Written exercise:
Please copy the lines below exactly, from the first one through the line showing "return prop(o, label, cat, group)".

Data for this task:
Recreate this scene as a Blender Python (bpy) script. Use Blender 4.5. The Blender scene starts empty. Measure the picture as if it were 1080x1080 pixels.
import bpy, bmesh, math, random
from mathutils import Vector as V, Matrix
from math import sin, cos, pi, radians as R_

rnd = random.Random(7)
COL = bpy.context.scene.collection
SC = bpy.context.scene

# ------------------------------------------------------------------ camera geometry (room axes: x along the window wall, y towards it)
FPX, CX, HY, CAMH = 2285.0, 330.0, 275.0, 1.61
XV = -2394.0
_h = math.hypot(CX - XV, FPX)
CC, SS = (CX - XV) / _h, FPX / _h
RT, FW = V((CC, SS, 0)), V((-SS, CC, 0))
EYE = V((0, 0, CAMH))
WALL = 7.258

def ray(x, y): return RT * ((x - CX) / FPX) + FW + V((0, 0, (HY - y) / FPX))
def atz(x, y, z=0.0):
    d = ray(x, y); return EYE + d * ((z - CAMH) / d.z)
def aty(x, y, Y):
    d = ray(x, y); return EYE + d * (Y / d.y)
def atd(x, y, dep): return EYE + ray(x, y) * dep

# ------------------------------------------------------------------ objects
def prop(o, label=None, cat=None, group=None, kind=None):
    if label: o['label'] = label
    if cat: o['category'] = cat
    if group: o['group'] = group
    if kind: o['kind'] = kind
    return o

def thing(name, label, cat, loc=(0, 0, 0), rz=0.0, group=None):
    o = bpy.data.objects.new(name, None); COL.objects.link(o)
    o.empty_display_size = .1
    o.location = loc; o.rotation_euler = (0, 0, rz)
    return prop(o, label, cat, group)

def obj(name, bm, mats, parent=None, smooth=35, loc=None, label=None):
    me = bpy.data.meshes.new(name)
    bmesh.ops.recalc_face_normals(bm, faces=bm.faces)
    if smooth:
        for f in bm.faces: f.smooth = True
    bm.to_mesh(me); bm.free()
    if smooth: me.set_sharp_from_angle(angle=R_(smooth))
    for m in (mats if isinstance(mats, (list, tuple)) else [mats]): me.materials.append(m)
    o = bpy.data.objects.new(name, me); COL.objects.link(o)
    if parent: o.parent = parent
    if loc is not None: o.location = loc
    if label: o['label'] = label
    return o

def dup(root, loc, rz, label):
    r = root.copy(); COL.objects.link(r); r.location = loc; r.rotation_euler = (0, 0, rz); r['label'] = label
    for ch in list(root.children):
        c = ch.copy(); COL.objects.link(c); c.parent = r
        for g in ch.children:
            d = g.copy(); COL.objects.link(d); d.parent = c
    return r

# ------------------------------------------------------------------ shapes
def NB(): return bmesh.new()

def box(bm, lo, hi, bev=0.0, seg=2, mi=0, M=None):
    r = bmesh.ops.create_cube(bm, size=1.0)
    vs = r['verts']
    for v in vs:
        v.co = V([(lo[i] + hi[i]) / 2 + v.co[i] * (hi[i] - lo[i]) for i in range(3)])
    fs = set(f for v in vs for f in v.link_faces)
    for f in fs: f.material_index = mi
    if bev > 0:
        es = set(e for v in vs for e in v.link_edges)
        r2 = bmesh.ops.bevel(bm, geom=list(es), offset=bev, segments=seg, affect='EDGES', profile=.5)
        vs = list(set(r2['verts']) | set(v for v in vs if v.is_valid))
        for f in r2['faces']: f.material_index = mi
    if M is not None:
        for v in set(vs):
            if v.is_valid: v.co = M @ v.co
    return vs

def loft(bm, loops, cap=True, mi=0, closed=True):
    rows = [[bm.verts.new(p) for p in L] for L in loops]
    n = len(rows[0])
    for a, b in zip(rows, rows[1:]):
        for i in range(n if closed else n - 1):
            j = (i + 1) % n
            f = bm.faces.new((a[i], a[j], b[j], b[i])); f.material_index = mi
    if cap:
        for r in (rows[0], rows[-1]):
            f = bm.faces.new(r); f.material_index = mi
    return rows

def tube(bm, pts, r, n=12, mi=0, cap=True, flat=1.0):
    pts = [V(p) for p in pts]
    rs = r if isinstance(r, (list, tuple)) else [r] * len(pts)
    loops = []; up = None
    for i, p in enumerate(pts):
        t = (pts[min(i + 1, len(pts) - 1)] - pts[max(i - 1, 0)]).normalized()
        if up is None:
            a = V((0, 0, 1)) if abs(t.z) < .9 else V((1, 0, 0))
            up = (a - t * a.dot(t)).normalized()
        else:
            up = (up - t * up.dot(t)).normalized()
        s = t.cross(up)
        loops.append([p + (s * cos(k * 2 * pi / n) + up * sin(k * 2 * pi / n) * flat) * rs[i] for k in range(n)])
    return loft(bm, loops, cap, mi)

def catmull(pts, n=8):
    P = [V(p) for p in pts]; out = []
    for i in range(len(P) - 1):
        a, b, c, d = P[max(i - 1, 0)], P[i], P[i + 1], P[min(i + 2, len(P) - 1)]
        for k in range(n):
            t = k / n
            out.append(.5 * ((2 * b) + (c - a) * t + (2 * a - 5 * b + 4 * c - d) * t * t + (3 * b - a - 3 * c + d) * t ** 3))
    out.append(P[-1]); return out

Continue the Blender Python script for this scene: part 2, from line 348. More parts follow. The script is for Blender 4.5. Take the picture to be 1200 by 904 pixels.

Exercise result:
Recreate this scene as a Blender Python (bpy) script. Use Blender 4.5. The Blender scene starts empty. Measure the picture as if it were 1080x1080 pixels.
import bpy, bmesh, math, random
from mathutils import Vector as V, Matrix
from math import sin, cos, pi, radians as R_

rnd = random.Random(7)
COL = bpy.context.scene.collection
SC = bpy.context.scene

# ------------------------------------------------------------------ camera geometry (room axes: x along the window wall, y towards it)
FPX, CX, HY, CAMH = 2285.0, 330.0, 275.0, 1.61
XV = -2394.0
_h = math.hypot(CX - XV, FPX)
CC, SS = (CX - XV) / _h, FPX / _h
RT, FW = V((CC, SS, 0)), V((-SS, CC, 0))
EYE = V((0, 0, CAMH))
WALL = 7.258

def ray(x, y): return RT * ((x - CX) / FPX) + FW + V((0, 0, (HY - y) / FPX))
def atz(x, y, z=0.0):
    d = ray(x, y); return EYE + d * ((z - CAMH) / d.z)
def aty(x, y, Y):
    d = ray(x, y); return EYE + d * (Y / d.y)
def atd(x, y, dep): return EYE + ray(x, y) * dep

# ------------------------------------------------------------------ objects
def prop(o, label=None, cat=None, group=None, kind=None):
    if label: o['label'] = label
    if cat: o['category'] = cat
    if group: o['group'] = group
    if kind: o['kind'] = kind
    return o

def thing(name, label, cat, loc=(0, 0, 0), rz=0.0, group=None):
    o = bpy.data.objects.new(name, None); COL.objects.link(o)
    o.empty_display_size = .1
    o.location = loc; o.rotation_euler = (0, 0, rz)
    return prop(o, label, cat, group)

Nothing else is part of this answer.